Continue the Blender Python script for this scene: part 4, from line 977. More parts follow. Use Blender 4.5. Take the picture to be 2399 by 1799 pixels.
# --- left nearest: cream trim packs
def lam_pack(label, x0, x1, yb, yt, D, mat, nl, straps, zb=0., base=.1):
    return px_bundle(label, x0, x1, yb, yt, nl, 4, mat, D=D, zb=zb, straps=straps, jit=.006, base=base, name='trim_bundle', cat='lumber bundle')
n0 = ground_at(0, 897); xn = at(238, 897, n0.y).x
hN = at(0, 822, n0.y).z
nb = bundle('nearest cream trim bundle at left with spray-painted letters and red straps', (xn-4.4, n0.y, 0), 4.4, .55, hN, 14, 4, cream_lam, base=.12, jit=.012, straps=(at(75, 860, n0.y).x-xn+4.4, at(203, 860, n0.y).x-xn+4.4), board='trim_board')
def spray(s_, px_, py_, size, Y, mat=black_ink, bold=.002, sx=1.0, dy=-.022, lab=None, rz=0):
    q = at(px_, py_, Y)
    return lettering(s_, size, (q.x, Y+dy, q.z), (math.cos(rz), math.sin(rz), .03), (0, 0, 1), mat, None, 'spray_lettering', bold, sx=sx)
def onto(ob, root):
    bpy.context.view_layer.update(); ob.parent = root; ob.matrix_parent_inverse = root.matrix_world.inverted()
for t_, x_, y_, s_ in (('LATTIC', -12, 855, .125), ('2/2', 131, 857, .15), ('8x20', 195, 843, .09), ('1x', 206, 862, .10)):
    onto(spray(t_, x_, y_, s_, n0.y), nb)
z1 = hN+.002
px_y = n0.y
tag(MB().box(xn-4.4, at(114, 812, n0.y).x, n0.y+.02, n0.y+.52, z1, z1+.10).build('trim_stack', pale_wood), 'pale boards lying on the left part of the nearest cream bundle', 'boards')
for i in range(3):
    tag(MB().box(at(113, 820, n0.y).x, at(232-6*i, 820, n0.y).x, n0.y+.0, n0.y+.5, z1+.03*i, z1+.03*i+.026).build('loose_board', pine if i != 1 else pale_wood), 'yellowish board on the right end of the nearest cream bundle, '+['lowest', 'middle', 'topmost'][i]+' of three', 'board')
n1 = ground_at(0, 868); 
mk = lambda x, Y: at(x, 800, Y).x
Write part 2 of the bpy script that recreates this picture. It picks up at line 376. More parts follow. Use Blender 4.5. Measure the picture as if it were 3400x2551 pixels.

- - -

— Written problem —
Copy out every line in the listing where the word "script" appears.

— Reply to the exercise —
Continue the Blender Python script for this scene: part 4, from line 977. More parts follow. Use Blender 4.5. Take the picture to be 2399 by 1799 pixels.
Write part 2 of the bpy script that recreates this picture. It picks up at line 376. More parts follow. Use Blender 4.5. Measure the picture as if it were 3400x2551 pixels.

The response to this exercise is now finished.